2. "Named after a Baron Baillie who ran the Drumpellier/Monkland estate for the monks" Again the first written evidence I have come across is in Mort's account of Lanarkshire in 1910 - where he lays an alternative to the above; " or from the Baillie who managed the estate of Monkland for the monks of Newbattle". This was also put forward by Leitch & Wotherspoon with Drumpellier substituted for Monkland, and repeated (word for word) by Stewart Jackson ("My Ain Folk"). I'm afraid this suggestion doesn't hold water as the Baron system - a feudal position whereby a landowner appointed someone to manage his lands and operated the Baron courts, had long disappeared from this area as they had been superseded by Justices of the Peace towards the end of the 17th.century and there was no property called Baillieston (as already stated) in this area at that time (Parsonage Tiends of the Sub-Deanery of Glasgow, 1638 and Hearth Tax records, Parish of Old Monkland,1691). The Baillies who performed this function on behalf of the monks was the Crawford family of Rosolloch (near Airdrie) and who lived on the lands of Gartlee.

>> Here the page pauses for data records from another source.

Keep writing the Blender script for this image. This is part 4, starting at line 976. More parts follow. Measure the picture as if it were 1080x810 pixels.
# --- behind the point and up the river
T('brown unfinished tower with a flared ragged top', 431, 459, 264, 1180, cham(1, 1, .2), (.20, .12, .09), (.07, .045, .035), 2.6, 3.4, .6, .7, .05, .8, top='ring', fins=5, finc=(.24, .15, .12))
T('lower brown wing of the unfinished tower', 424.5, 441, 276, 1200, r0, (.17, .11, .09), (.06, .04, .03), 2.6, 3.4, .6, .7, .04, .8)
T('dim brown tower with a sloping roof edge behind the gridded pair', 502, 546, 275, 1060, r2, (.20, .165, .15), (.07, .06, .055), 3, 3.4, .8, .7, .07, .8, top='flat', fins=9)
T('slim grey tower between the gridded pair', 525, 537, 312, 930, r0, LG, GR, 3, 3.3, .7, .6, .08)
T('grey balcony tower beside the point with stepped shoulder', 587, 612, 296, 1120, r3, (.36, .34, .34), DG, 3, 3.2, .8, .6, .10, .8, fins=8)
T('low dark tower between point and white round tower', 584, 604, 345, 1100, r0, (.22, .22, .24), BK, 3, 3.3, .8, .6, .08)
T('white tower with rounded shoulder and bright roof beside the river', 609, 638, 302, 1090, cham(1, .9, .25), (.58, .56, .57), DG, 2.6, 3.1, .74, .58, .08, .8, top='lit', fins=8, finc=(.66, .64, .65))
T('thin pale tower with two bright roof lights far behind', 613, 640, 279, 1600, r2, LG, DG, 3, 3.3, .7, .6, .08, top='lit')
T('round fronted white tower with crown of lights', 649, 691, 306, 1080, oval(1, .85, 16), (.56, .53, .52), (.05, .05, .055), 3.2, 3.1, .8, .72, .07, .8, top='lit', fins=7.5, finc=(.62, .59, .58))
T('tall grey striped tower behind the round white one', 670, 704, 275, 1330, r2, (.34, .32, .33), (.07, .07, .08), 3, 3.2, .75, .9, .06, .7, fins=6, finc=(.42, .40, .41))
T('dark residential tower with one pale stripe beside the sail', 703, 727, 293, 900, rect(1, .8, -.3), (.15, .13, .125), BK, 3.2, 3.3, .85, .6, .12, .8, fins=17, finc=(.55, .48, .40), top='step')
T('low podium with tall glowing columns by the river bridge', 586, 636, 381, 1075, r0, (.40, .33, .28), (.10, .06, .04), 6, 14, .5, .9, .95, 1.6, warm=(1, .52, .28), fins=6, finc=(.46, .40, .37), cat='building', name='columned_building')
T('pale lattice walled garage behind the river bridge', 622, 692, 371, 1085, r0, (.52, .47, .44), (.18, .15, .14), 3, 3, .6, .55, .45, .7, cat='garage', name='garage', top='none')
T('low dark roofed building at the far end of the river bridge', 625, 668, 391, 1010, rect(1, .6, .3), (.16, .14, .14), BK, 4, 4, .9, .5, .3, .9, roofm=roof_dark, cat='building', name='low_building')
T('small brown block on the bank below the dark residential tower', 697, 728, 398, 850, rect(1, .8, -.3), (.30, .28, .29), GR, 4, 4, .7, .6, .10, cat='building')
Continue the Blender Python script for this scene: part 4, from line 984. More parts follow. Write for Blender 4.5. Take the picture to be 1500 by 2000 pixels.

More importantly, the monks of Newbattle didn't own any lands in the Baillieston area after AD 1268 when they were redeemed by the Bishop of Glasgow, John de Cheyan whom Pope Alexander IV had appointed in 1259.

Leitch & Wotherspoon also made reference to a couple of local myths - which even they didn't believe as these myths grew after the development of Baillieston village which of course was long after the name appeared in this area.